8 Things to Know About Fatima Sheikh, the Woman Who Contributed to Starting the First Girls School in India

When we talk about empowering Indian women with education, we tend to often refer to the likes of Swami Vidyasagar, Savitri Phule, and many others. But there is one name that is rarely taken due to lack of awareness, and the name is Fatima Sheikh. If you are a regular Google user, then you must have noticed that recently, with a doodle on its homepage, Google had honoured Fatima Sheikh on her birth anniversary.

So, who was Fatima Sheikh?

First girl’s school in India

Fatima Sheikh, along with her brother, had converted their home into an all-girls school. It became the first girl’s school in India in the 1840s. It had an Indigenous Library, which was devoid of religious texts and purely concentrated on providing holistic education. She would often walk door-to-door trying to convince the parents of the girl child to enrol their daughter for proper education. She would try to engage the parents in a discussion and enlighten them as to how important education is for one and all.
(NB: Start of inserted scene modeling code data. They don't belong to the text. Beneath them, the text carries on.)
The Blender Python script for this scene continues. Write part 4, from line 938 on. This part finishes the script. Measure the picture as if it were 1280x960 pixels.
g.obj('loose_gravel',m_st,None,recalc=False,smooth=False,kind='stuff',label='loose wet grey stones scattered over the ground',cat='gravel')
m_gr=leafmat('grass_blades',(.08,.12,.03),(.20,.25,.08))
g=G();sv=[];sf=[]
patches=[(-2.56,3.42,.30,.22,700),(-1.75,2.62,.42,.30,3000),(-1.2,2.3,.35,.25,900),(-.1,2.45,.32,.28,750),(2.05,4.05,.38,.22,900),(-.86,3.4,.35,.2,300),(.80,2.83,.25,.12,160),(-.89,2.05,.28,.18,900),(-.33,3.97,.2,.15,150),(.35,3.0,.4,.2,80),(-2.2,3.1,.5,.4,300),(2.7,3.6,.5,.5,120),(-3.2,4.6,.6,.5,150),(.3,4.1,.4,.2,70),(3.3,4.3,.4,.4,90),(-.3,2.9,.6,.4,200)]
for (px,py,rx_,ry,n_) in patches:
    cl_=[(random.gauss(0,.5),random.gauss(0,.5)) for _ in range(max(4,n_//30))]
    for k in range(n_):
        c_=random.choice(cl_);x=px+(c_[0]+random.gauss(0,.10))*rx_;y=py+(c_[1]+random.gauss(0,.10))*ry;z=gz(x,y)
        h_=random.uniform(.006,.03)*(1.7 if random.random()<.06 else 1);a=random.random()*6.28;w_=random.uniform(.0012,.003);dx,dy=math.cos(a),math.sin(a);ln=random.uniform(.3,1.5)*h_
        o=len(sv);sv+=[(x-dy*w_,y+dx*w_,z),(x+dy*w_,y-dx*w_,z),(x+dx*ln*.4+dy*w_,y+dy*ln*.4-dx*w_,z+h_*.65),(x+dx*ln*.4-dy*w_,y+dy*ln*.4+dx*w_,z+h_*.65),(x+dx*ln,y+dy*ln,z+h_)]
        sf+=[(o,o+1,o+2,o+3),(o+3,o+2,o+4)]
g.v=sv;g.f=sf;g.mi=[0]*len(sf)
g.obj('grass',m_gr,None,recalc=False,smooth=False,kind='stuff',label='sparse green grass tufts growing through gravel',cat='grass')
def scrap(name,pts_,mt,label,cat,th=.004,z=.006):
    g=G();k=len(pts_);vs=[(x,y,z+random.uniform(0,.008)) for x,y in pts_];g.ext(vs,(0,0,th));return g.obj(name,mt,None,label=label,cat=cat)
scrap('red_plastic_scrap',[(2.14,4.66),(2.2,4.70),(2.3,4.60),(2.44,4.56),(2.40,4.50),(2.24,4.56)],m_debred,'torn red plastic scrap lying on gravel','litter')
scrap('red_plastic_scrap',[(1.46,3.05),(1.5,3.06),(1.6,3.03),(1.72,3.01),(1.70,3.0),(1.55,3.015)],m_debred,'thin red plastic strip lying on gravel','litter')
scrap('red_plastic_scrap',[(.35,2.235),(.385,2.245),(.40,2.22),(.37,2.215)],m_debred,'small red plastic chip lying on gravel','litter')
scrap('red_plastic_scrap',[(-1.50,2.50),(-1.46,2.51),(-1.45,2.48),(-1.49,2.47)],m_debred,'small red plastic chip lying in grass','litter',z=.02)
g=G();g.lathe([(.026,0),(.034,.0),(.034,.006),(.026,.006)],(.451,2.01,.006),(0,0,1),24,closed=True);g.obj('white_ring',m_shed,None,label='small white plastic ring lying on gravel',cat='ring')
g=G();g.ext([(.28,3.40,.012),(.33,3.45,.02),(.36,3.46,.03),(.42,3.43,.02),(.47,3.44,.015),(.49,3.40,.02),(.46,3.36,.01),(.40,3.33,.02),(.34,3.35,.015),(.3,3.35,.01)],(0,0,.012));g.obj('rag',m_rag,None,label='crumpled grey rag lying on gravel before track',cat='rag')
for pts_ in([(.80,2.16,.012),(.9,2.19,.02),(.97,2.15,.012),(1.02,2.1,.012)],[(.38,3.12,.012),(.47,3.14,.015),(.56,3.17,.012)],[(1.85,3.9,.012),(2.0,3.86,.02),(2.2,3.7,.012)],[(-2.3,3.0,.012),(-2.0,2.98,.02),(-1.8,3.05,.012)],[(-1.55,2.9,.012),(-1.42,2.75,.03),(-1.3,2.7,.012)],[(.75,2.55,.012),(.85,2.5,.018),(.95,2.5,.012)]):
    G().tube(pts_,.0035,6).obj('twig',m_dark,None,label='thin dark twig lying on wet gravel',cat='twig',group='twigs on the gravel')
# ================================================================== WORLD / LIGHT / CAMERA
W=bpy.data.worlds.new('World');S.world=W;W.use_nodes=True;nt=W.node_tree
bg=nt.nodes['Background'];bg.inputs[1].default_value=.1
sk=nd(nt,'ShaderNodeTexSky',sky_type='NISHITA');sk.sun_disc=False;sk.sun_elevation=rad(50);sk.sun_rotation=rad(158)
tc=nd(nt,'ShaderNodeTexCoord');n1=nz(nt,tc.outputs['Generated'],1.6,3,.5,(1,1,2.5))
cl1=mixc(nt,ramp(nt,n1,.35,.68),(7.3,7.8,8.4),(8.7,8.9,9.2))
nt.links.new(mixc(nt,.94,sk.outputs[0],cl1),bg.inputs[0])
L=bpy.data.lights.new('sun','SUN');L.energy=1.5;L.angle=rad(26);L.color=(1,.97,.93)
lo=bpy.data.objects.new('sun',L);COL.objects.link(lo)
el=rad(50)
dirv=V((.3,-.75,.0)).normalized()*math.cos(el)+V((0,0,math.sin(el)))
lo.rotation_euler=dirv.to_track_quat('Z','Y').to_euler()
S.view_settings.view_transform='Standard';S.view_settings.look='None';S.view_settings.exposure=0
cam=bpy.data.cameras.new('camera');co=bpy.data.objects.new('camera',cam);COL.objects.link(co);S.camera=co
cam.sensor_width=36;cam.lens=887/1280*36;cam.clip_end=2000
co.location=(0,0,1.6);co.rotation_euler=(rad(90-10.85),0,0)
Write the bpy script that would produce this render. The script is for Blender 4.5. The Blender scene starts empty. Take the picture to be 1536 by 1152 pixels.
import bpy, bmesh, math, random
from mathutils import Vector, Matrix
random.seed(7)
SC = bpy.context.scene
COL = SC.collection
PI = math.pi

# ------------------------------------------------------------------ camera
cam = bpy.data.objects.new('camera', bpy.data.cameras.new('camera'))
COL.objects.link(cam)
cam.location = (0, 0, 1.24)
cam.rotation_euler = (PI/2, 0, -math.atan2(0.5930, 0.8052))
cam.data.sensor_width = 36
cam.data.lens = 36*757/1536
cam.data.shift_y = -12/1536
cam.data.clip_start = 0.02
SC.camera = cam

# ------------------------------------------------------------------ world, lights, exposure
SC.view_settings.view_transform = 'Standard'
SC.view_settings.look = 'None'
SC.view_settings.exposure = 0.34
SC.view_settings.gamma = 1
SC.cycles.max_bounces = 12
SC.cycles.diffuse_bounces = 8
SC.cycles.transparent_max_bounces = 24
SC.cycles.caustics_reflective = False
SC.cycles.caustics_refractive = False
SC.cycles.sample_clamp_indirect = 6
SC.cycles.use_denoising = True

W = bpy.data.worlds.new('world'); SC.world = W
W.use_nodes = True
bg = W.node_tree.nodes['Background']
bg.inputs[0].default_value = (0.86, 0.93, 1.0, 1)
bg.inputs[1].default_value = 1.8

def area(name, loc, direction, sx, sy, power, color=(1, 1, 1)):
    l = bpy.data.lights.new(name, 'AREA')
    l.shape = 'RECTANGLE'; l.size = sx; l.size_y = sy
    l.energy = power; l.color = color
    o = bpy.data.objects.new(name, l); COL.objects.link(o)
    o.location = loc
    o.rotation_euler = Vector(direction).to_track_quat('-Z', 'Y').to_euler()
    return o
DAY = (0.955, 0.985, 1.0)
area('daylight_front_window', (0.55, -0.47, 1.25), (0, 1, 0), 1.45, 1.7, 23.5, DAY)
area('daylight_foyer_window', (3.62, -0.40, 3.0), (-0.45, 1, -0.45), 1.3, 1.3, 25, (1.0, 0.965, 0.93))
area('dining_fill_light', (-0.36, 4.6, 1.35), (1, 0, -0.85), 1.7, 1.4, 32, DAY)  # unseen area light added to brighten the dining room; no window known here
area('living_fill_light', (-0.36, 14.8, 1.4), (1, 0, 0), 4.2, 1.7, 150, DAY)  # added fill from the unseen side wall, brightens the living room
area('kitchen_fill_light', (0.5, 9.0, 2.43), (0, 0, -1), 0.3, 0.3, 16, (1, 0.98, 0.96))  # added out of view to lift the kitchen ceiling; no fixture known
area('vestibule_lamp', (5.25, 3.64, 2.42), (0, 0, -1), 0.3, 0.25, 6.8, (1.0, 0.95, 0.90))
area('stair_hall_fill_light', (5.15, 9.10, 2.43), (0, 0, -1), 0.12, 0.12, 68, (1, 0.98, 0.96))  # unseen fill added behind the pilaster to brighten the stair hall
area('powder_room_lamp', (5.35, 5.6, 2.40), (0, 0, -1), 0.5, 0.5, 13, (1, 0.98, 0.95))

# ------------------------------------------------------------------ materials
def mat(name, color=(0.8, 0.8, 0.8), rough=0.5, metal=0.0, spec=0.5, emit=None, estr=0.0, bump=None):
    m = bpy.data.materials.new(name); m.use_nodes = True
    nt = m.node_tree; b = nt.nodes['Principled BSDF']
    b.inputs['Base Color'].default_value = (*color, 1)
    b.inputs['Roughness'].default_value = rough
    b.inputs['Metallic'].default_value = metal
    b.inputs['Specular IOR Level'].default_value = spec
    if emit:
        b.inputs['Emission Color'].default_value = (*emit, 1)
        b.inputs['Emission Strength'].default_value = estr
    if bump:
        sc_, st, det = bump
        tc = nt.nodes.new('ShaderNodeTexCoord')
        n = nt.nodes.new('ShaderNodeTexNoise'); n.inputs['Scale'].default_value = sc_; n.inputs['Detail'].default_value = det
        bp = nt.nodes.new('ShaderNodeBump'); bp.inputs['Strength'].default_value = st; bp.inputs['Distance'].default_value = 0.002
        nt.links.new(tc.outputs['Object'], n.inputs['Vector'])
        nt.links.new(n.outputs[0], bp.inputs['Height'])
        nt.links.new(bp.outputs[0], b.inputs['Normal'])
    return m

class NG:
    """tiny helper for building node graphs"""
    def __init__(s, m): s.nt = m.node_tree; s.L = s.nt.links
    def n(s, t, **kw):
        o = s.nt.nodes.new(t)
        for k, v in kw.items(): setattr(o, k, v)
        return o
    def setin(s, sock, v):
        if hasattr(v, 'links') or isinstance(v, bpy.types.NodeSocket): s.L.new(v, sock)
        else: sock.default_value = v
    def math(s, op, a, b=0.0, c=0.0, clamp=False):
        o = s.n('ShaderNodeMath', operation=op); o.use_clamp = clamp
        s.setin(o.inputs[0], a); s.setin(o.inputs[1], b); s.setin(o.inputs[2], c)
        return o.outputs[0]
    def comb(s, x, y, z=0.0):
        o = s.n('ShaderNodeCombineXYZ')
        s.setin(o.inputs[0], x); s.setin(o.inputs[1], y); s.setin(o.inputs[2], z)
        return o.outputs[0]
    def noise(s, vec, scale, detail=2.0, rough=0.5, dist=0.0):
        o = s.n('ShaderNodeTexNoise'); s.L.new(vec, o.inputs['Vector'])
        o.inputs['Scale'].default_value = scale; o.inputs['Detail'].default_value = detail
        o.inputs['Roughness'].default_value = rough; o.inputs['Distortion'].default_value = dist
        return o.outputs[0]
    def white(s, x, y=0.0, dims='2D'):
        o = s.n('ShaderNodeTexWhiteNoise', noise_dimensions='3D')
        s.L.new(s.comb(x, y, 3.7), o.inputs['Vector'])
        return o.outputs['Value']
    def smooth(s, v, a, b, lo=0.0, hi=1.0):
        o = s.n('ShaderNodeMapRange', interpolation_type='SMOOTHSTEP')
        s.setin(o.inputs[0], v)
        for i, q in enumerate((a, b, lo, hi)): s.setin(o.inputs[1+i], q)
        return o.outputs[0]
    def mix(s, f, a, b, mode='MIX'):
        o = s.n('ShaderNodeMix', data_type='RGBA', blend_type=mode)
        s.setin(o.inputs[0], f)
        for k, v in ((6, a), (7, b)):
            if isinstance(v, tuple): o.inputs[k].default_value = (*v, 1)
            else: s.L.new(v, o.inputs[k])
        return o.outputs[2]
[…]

After her unrelenting efforts, parents began to comprehend her and slowly her school witnessed a gradual influx of girls hailing from different castes and backgrounds coming to her school to sit under one roof to study together. With her passion and undeterred motivation, she led her school to see a record enrolment ten times higher than that of boys in a government school in that area.

A reformer for girl child education

An educationist, Fatima Sheikh is widely recognised as the first female Muslim teacher of India. But her path was not an easy one. In the early 19th century, India was much more patriarchal with stringent practices. It favoured education only for upper-caste men. Despite severe opposition from feudal lords and conservatives, she forged ahead in pursuing her agenda with Savitribai Phule on her side. She often stressed the fact that girls needed to learn and get better in mathematics, science, and social studies. Despite education being associated only with men, Fatima had attended a missionary school to become a trained teacher. After she came in touch with the Phules, she decided to dedicate her life to educating girls at her home. She also worked as a teacher at all 5 schools that the Phules had instituted over the years.

A bold feminist

She knew education was important and wanted girls to stand up for themselves and not be marginalised as was she, both as a woman and a Muslim. Defying social ostracism and discrimination, she challenged prejudices like patriarchy and bigotry to build a rather progressive and inclusive society, thereby becoming a feminist icon for the backward communities, Dalits, and Muslim women.

Champion of rights of Dalit and Muslim

The concerted efforts and collaboration of Fatima and the Phules transcended the limits of education. Their joint efforts demonstrated Hindu-Muslim solidarity for a common cause. She was also committed to championing the rights of lower castes and Muslims. But the upper caste community did not take it easy. They responded to the former’s standing on facilitating educational opportunities to girls vehemently, and on certain unfortunate occasions, violently. They would resort to pelting stones at Fatima to cower her.

The Phule connection

Many may not know that Fatima Sheikh’s history and legacy is closely connected with that of the Phules in Maharashtra. In the mid-19th century, when Savitribai and Joti Rao Phule started the country’s first all-girls school in the year 1848 in Maharashtra, they had faced overwhelming opposition from the Brahmin community who barred other communities from pursuing education. The rules were stricter for girls. So, when Joti Rao Phule insisted that his wife, Savitribai, should receive education, his own family turned against him. Eventually, the couple was forced out of their home. It was Fatima Sheikh who had then given them refuge in their home in Pune. The incident led her to get involved with the Phules and actively participate in fighting for the rights of girls to receive formal education.

Mysterious ending

Unfortunately, we know very little about the life of Fatima Sheikh aside from her involvement and contribution to promoting girl child education. There is also very little documentation of her life and works, and she remains a mystery, especially after 1956.


Recently her contributions and achievements were acknowledged by the Maharashtra State Bureau.  In the year 2014, a brief profile of Fatima Sheikh was created and included in the school syllabi of Urdu textbooks for certain schools.

Miscellaneous facts

  • She was born in the then Poona and worked in Phule’s Bhidewada schools for girls.
  • Her brother, Usman Sheikh, had also worked with her for girl child education.
  • Jyotirao Phule had established two trusts, which were spearheaded by both Savitribai Phule and Fatima.